La CGT a voté contre ce projet de texte.
- Projets relatifs aux nouvelles missions de renseignement pénitentiaire
Les décrets présentés au CTM ont pour objectif de décliner les modalités des deux régimes juridiques selon lesquels le renseignement pénitentiaire peut désormais utiliser des techniques intrusives de renseignement (réservées auparavant aux seuls services de renseignement du premier cercle).
Code de Procédure Pénale
Contrôle du procureur de la République
Ne peut être à l’insu des personnes concernées Affichage en détention, inscription au règlement intérieur, notification en cas de saisie de matériel |
Code de sécurité intérieure
Contrôle de la Commission Nationale de Contrôle des Techniques de Renseignement
A l’insu des personnes concernées |
Interceptions de correspondance, par voie électronique, et des données de connexion, fouilles d’ordinateurs, de téléphones détenus licitement ou illicitement | Accès aux données de connexion en temps différé et localisation d’équipements terminaux, géolocalisation en temps réel, ISMI catcher, interception de sécurité et balisage |
Tout d’abord, une nouvelle finalité vient justifier l’utilisation de techniques de recueil de renseignements : celle de prévenir les évasions, assurer la sécurité et le bon ordre des établissements pénitentiaires. Tout comme l’observe la CNCDH dans son avis publié le 1er mars 2017, cette finalité n’était pas initialement prévue dans la loi sur le renseignement du 24 juillet 2015, « ce qui étend très largement le champ d’application à des finalités » qui « correspondent aux missions de base exercées quotidiennement par les personnels de l’administration pénitentiaire à l’égard de la population pénale incarcérée. » « Dès lors cette finalisation des mesures s’avère fictive : tout dans le fonctionnement ordinaire de la prison, y correspond déjà. »

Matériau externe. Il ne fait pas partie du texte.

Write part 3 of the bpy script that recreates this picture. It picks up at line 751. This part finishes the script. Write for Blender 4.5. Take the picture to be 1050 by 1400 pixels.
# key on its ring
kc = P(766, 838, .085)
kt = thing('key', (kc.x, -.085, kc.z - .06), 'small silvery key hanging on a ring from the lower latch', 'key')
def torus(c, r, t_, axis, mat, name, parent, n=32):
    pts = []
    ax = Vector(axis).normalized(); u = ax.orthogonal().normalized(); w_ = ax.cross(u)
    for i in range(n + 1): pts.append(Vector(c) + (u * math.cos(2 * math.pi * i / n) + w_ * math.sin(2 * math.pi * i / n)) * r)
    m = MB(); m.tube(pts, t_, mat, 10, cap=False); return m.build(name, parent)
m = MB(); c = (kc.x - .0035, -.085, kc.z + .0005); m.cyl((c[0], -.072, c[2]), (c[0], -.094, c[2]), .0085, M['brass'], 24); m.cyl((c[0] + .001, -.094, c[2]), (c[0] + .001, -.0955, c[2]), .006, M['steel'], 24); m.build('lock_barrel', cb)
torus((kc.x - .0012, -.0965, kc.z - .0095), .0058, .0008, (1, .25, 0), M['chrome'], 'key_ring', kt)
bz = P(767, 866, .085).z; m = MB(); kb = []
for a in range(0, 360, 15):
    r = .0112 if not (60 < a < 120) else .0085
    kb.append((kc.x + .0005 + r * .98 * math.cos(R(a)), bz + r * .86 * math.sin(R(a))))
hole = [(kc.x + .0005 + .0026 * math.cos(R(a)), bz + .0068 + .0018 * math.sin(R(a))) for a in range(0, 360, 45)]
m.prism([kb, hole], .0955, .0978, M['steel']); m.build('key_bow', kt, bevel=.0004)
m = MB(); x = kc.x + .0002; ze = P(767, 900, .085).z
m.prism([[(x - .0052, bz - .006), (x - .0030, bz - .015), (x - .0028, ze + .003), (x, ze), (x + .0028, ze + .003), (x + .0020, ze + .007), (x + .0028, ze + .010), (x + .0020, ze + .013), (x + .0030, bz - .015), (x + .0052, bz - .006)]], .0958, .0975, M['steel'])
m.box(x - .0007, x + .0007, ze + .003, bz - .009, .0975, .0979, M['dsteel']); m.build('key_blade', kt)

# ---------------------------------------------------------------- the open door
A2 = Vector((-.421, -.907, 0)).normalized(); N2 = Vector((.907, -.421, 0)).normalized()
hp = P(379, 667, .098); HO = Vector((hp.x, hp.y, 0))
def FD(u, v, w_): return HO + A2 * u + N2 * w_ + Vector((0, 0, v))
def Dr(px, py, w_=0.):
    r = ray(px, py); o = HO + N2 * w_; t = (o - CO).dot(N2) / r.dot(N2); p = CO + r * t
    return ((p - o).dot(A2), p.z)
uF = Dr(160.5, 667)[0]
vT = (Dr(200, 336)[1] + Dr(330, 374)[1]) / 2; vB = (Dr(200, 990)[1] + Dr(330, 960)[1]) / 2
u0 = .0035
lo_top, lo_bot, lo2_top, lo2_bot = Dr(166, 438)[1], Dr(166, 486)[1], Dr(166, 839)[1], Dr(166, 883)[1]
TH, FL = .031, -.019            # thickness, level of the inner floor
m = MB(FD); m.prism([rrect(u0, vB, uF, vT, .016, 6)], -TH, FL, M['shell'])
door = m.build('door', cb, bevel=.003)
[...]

La CGT dénonce cette finalité au contenu plus que flou permettant de justifier n’importe quelle utilisation de techniques de renseignement envers les personnes détenues et détournant de leurs missions de garde et de réinsertion, les personnels de l’administration pénitentiaire. Alors que le ministère a été arrêté dans ses velléités d’extension de ces prérogatives au public pris en charge en milieu ouvert (fort heureusement), en milieu fermé, l’hypocrisie est à son comble : les personnels, intervenants, familles seront ainsi également sous surveillance d’une administration dont on ne peut espérer qu’elle s’autorégule!
De nombreuses questions des organisations syndicales sont restées sans réponse concernant l’« accès permanent, complet et direct » aux autorités de contrôle (procureur de la république ou CNCTR) des informations stockées, à la limitation des personnels habilités, à la limitation fictive d’un an renouvelable de l’autorisation donnée par le Procureur de la République …

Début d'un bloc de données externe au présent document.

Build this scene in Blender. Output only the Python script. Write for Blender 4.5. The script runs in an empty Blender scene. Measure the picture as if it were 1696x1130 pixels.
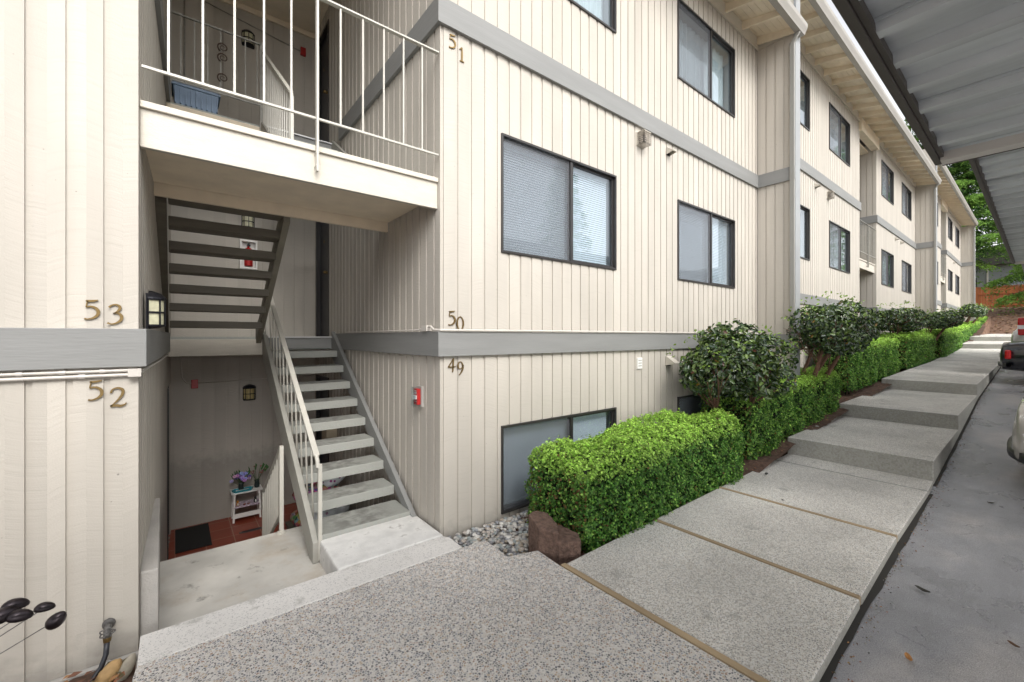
import bpy, bmesh, math, random
import numpy as np
from mathutils import Vector, Matrix
R = math.radians
random.seed(7); rng = np.random.default_rng(7)
SC = bpy.context.scene
COL = SC.collection

# ------------------------------------------------------------------ camera, world, sun, exposure
# Axes: X runs along the facade (uphill), Y into the building, Z up; Z = 0 is the middle landing.
cam = bpy.data.cameras.new('camera'); camo = bpy.data.objects.new('camera', cam); COL.objects.link(camo)
cam.sensor_width = 36; cam.lens = 14.865; cam.shift_y = -0.00413
cam.clip_start = 0.05; cam.clip_end = 2000
camo.location = (0, 0, 0)
camo.rotation_euler = (R(90), 0, -math.atan2(.6231, .7821))
SC.camera = camo

SUN_EL, SUN_AZ = 42, 190          # azimuth: compass style, measured from +Y towards +X
wd = bpy.data.worlds.new('World'); SC.world = wd; wd.use_nodes = True
nt = wd.node_tree; nt.nodes.clear()
sky = nt.nodes.new('ShaderNodeTexSky'); sky.sky_type = 'NISHITA'; sky.sun_disc = False
sky.sun_elevation = R(SUN_EL); sky.sun_rotation = R(SUN_AZ); sky.air_density = 1.0; sky.dust_density = 3.0; sky.ozone_density = 1.0
hs = nt.nodes.new('ShaderNodeHueSaturation'); hs.inputs['Saturation'].default_value = .12
bgn = nt.nodes.new('ShaderNodeBackground'); bgn.inputs[1].default_value = .15
wo = nt.nodes.new('ShaderNodeOutputWorld')
nt.links.new(sky.outputs[0], hs.inputs['Color']); nt.links.new(hs.outputs[0], bgn.inputs[0]); nt.links.new(bgn.outputs[0], wo.inputs[0])
sl = bpy.data.lights.new('sun', 'SUN'); sl.energy = .75; sl.angle = R(30); sl.color = (1, .95, .88)
slo = bpy.data.objects.new('sun', sl); COL.objects.link(slo)
sd = Vector((math.sin(R(SUN_AZ))*math.cos(R(SUN_EL)), math.cos(R(SUN_AZ))*math.cos(R(SUN_EL)), math.sin(R(SUN_EL))))
slo.rotation_euler = sd.to_track_quat('Z', 'Y').to_euler()
SC.view_settings.view_transform = 'Standard'; SC.view_settings.look = 'None'
SC.view_settings.gamma = 1; SC.view_settings.use_curve_mapping = False
SC.view_settings.exposure = 1.27
SC.cycles.max_bounces = 16; SC.cycles.diffuse_bounces = 9; SC.cycles.transparent_max_bounces = 24

# ------------------------------------------------------------------ materials
def nodes_of(m): return m.node_tree.nodes, m.node_tree.links
def mat(name, col, rough=.6, metal=0, noise=0, nscale=8, bump=0, bscale=60, spec=.5, stretch=None, noise2=0, n2scale=1.2):
    m = bpy.data.materials.new(name); m.use_nodes = True
    N, L = nodes_of(m); b = N['Principled BSDF']
    b.inputs['Base Color'].default_value = (*col, 1); b.inputs['Roughness'].default_value = rough
    b.inputs['Metallic'].default_value = metal; b.inputs['Specular IOR Level'].default_value = spec
    if noise or bump or noise2:
        tc = N.new('ShaderNodeTexCoord'); src = tc.outputs['Object']
        if stretch:
            mp = N.new('ShaderNodeMapping'); mp.inputs['Scale'].default_value = stretch; L.new(src, mp.inputs[0]); src = mp.outputs[0]
        cur = None
        for amt, sc in ((noise, nscale), (noise2, n2scale)):
            if not amt: continue
            n = N.new('ShaderNodeTexNoise'); n.inputs['Scale'].default_value = sc; n.inputs['Detail'].default_value = 6; L.new(src, n.inputs['Vector'])
            mr = N.new('ShaderNodeMapRange'); mr.inputs[1].default_value = .3; mr.inputs[2].default_value = .7
            mr.inputs[3].default_value = 1-amt; mr.inputs[4].default_value = 1+amt; L.new(n.outputs[0], mr.inputs[0])
            if cur is None: cur = mr.outputs[0]
            else:
                mu = N.new('ShaderNodeMath'); mu.operation = 'MULTIPLY'; L.new(cur, mu.inputs[0]); L.new(mr.outputs[0], mu.inputs[1]); cur = mu.outputs[0]
        if cur is not None:
            vm = N.new('ShaderNodeVectorMath'); vm.operation = 'SCALE'; vm.inputs[0].default_value = col; L.new(cur, vm.inputs['Scale']); L.new(vm.outputs[0], b.inputs['Base Color'])
        if bump:
            n = N.new('ShaderNodeTexNoise'); n.inputs['Scale'].default_value = bscale; n.inputs['Detail'].default_value = 5; L.new(src, n.inputs['Vector'])
            bp = N.new('ShaderNodeBump'); bp.inputs['Strength'].default_value = bump; bp.inputs['Distance'].default_value = .01
            L.new(n.outputs[0], bp.inputs['Height']); L.new(bp.outputs[0], b.inputs['Normal'])
    return m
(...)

La mise en œuvre de ces nouvelles pratiques ne peut que rompre le lien de confiance avec les personnes prises en charge et vient en totale contradiction avec les recommandations du Conseil de l’Europe pourtant signées par la France. La suspicion généralisée et le climat délétère qu’elle entraîne auront des conséquences largement contreproductives entraînant stigmatisations et confusions dans les rôles des uns et des autres. Le secret professionnel et les principes déontologiques sont totalement absents des réflexions et les personnels vont se retrouver dans une insécurité professionnelle qui ne peut que les mettre en danger à terme.
Seules des organisations progressistes et humanistes comme la nôtre, le Syndicat de la Magistrature ou encore la FSU ont rappelé les principes essentiels comme ceux de la protection de la vie privée inscrits dans l’article 8 de la Convention européenne des droits de l’homme face à une administration et à d’autres organisations peu enclines à prendre en considération les avis éclairés de la CNCDH, ni même de la CNCTR.

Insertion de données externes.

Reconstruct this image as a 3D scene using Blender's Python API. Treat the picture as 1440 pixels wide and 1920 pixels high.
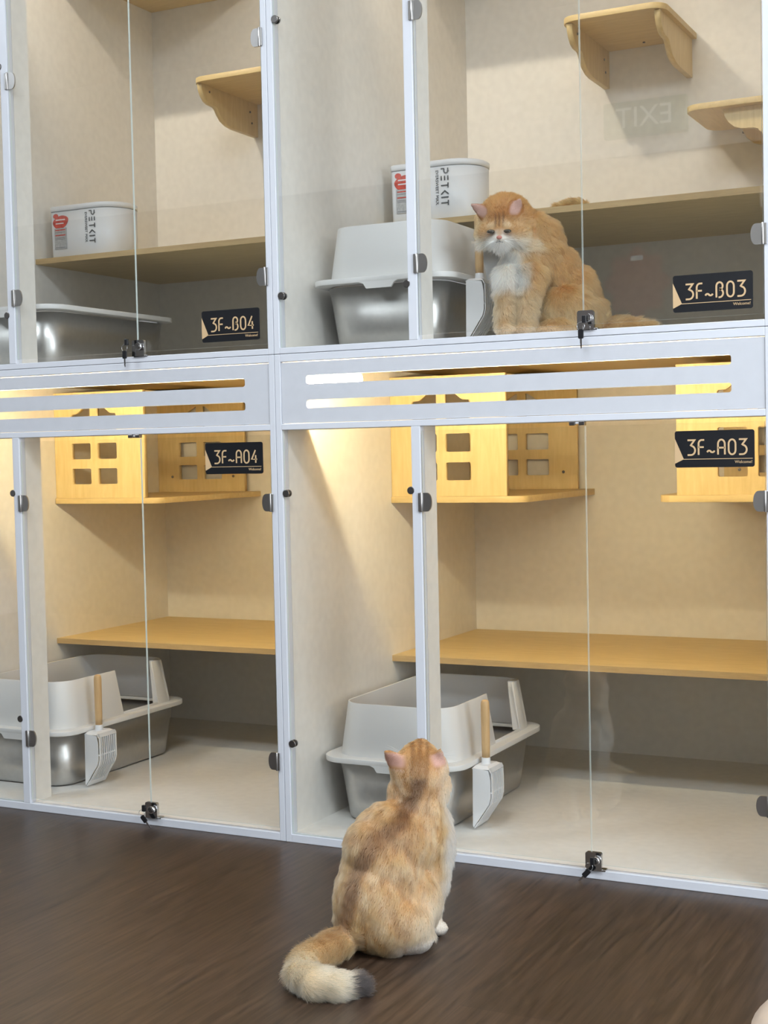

Dans un contexte d’état d’urgence permanent et d’instrumentalisation des peurs, le gouvernement et le ministère de la justice (vous avez dit justice?) déroulent leurs projets au mépris de tous ces principes, ayant tracé les jalons d’une intégration pure et simple de l’administration pénitentiaire au ministère de l’intérieur.
La CGT a voté contre ces projets de texte.
- Circulaire relative à la cartographie des fonctions (Régime Indemnitaire tenant compte des Fonctions des Sujétions de l’Expertise et de l’Engagement Professionnel) pour les corps interministériels et communs
Le RIFSEEP contrairement à la désinformation de la fonction publique (le ridicule ne tue pas !) est une véritable usine à gaz, qui divise les agents, qui soumet les agents à l’arbitraire de leur chef.
Le RIFSEEP c’est la prime à l’emploi au mépris des statuts particuliers, un frein à la mobilité ! |
Le RIFSEEP et un nouveau régime indemnitaire imposé par la fonction publique malgré l’opposition de l’ensemble des organisations syndicales. Il a pour vocation à remplacer les différentes primes versées et à mettre en place des primes variables selon les fonctions exercées, la façon de servir, l’engagement professionnel… Il s’agit d’un système complexe, opaque qui favorise les inégalités de traitement, crée une concurrence entre les agents et constitue un levier du management autoritaire dans les services.
Depuis le 1er janvier 2016, les corps communs sont soumis au RIFSEEP mais le Ministère aura mis plus d’an pour définir une cartographie des groupes de fonctions.
Le RIFSEEP c’est deux primes :
- L’indemnité de fonctions, de sujétions et d’expertise (IFSE) versée chaque mois « permet la valorisation de l’exercice des fonctions »
- Le Complément indemnitaire annuel (CIA) versé de façon facultative, une à deux fois par an « vise à valoriser l’engagement professionnel et la manière de servir, dont l’appréciation se fonde notamment sur l’entretien professionnel »
Au moment de la bascule, le niveau des primes de 2015 a été maintenu pour la mise en œuvre du RIFSEEP.
Cette indemnité est revue tous les 4 ans ou à un moment clé de la carrière : changement de fonctions ou de grade. Néanmoins, une réorganisation de services ou un reclassement lié à une réforme statutaire n’entraînent pas un réexamen.
Le projet de circulaire présenté au CTM ne l’était que pour information. Ses annexes fixent le montant maximal de l’IFSE selon les groupes de fonctions. De manière générale, les fonctions exercées en administration centrale bénéficient de montants plus importants.
La CGT continuera de dénoncer ce régime indemnitaire désastreux et de revendiquer une revalorisation salariale au bénéfice de toutes et tous par l’augmentation du point d’indice gelé durant de nombreuses années et par des reconnaissances statutaires.